Netflix大人気作『暴君のシェフ』終盤の第11話と第12話は、国王イ・ホン(イ・チェミン)が廃位になる過程が描かれていたが、歴史上のモデルとなっていた燕山君(ヨンサングン)の追放劇を知ると、ドラマをさらに臨場感を持って見られるだろう。そこで、当時の大騒動を振り返ってみよう。(以下、一部ネタバレを含みます)
■『暴君のシェフ』王のモデル、朝鮮王朝10代王・燕山君は史実ではどうなったのか
10代王・燕山君の非道な政治が続き、彼に恨みを抱く者が多かった。その中で、朝鮮王朝の要職に就いていた朴元宗(パク・ウォンジョン)、成希顔(ソン・ヒアン)、柳順汀(ユ・スンジョン)という3人が中心になってクーデターが計画された。
1506年9月、早朝にクーデター軍が王宮の中に侵入すると、護衛の兵士たちは塀を乗り越えて逃げ出した。
宮中には、からだを張って暴君を守ろうとする人はいなかった。見放された燕山君はブルブルと震えているばかりだった。
朴元宗は、燕山君に対して、国璽(こくじ)を差し出すように求めた。この国璽は国王であることを証明する印だ。それを差し出した瞬間に、燕山君の廃位が決まった。

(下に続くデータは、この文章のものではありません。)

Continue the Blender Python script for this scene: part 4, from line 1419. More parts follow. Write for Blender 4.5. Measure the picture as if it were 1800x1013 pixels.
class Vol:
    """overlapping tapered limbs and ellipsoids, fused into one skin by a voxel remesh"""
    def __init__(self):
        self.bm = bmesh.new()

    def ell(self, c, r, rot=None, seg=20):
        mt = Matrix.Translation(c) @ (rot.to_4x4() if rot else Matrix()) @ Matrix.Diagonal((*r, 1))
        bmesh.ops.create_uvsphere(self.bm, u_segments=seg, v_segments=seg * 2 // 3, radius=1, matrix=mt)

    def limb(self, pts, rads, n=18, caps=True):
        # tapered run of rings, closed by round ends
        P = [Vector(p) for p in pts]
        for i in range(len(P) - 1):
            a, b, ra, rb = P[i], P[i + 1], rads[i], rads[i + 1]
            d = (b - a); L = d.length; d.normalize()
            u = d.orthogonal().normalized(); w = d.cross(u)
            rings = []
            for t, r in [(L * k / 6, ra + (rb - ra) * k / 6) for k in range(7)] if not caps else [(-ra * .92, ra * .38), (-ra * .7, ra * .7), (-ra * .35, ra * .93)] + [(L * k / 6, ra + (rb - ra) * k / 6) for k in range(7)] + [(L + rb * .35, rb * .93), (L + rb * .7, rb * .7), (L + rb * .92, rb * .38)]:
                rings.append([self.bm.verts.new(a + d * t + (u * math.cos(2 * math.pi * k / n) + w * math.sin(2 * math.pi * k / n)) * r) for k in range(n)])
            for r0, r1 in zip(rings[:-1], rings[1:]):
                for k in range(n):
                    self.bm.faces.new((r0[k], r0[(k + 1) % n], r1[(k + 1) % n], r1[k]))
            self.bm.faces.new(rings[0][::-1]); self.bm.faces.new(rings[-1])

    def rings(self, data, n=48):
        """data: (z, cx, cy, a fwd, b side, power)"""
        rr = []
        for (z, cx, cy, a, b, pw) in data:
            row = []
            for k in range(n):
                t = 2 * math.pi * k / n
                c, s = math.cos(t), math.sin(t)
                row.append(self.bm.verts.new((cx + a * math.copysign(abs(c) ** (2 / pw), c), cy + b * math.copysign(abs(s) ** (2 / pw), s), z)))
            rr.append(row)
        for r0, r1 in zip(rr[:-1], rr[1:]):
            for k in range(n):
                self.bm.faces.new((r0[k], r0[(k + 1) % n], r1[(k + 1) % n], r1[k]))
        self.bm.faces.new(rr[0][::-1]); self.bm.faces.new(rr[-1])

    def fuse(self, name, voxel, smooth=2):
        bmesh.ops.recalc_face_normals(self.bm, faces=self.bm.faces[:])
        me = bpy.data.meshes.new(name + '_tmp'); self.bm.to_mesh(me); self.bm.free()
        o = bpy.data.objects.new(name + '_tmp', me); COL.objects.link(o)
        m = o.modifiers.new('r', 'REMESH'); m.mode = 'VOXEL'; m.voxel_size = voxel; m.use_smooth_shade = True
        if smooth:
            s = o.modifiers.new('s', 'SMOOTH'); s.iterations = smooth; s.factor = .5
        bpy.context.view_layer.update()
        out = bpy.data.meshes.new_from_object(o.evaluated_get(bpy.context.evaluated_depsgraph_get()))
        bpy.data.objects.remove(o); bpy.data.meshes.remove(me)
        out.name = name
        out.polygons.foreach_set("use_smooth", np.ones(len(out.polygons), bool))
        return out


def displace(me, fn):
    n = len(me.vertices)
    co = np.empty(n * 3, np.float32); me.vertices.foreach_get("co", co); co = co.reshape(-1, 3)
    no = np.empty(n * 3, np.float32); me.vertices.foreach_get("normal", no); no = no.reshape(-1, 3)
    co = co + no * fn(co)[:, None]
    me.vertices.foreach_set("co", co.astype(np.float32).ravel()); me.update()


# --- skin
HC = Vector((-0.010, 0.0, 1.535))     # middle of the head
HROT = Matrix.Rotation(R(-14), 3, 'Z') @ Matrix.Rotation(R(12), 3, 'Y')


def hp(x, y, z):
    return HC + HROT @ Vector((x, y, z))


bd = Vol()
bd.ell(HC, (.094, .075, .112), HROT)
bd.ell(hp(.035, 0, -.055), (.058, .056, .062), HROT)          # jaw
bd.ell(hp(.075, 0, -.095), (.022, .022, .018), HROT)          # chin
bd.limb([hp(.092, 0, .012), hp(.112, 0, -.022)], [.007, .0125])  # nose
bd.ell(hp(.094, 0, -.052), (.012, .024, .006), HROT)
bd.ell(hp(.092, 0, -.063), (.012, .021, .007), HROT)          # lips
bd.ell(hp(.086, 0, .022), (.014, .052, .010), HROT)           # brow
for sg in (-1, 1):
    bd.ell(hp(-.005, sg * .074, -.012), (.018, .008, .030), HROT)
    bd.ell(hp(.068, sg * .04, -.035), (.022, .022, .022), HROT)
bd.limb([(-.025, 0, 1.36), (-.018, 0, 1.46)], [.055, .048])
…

朴元宗は慈順(チャスン)大妃のもとに向かった。この大妃は、9代王・成宗(ソンジョン)の正室だった貞顕(チョンヒョン)王后のことだ。燕山君の母・尹(ユン)氏が仁粋(インス)大妃の強権によって廃妃になったあとに成宗の妻になった。1488年には王子の晋城大君(チンソンデグン)を産んでいた。
朴元宗は、晋城大君に次の王位に就いてほしいと懇願したが、慈順大妃は難色を示した。我が子がクーデターによって面倒なことに巻き込まれることを心配したのだ。このときに晋城大君は18歳。クーデター派は慈順大妃を説得して、ようやく許可を得ることができた。すかさず、柳順汀が晋城大君の屋敷に向かった。
事情を知った晋城大君は王位を受け継ぐことを拒絶した。彼は、異母兄の燕山君の廃位後に自分が王位を継ぐと、歴史上で悪者になってしまうことを危惧した。
柳順汀は辛抱強く説得を続けた。晋城大君が受諾しなければ、クーデターが失敗してしまう。それだけに、柳順汀も必死だった。